Friday, April 28, 2006

Clooney Heroes and Darfur

Hero: A person noted for feats of courage or nobility of purpose, especially one who has risked or sacrificed his or her life.

This is the face of a hero. Think I'm star-struck? Think he's just an actor? Sports announcers call athletes who make great plays "heroes." George Clooney and his dad, Nick, took their lives into their hands to bring a spotlight to the killing of hundreds of thousands of African Muslims in order to save more from dying. Isn't that heroic?

I have always been a fan of the cause. The cause is everything. It's all there is worth living for. Yet there are so many worthwhile causes that choosing one or several is daunting in itself. George Clooney has several causes about which he uses his special circumstance as celebrity to speak out. That's nice, and admirable, but not necessarily heroic.

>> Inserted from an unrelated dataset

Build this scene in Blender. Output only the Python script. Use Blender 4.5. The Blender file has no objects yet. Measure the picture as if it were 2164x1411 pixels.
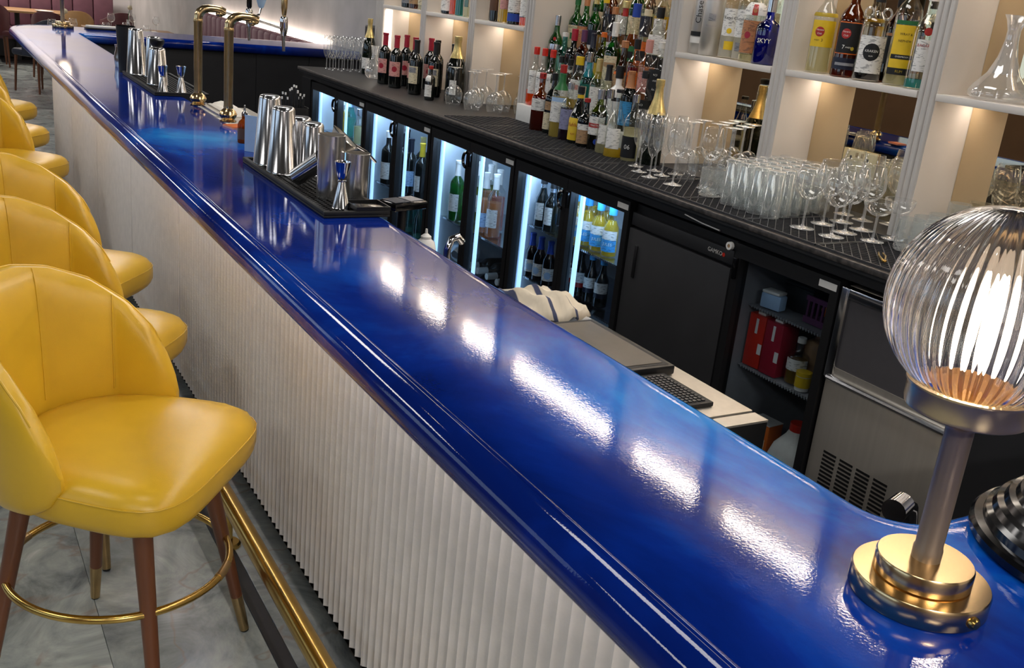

Clooney's successful career in TV and feature films has given him more freedom than most of us could imagine: he is financially independent, has the gift of good looks and charm--how many of us would look for more burdens and work than we already had to get to the pointr where is Mr. Clooney?

Clooney and his father, Nick, a veteran journalist and TV figure, traveled to the region of Darfur, between the countries of Sudan and Chad, because the "government of Sudan is systematically trying to get rid of a race of people" there, leaving millions homeless and hundreds of thousands killed. The journey of the Clooneys was fraught with danger. They didn't need to make the trip. They went out of concern for fellow human beings being treated worse than animals, and they wanted to call attention to this holocaust by virtue of their celebrity. They are heroes based on the definition of the word.

The issues of the Darfur travesty are huge and complex. I wrote about some of the background here last year. The US government, while not to blame for the horrors of Sudan, is not entirely free from complicity.

But my aim here is to add to the growing tide of awareness of this three-year-old catastrophe before it is too late, as the Clooneys pointed out: Rwanda happened before the world caught on; the killing fields of Cambodia were beyond media surveillance--the list goes on. As Nick Clooney stated on the Today Show, something really can be done to prevent the killing this time.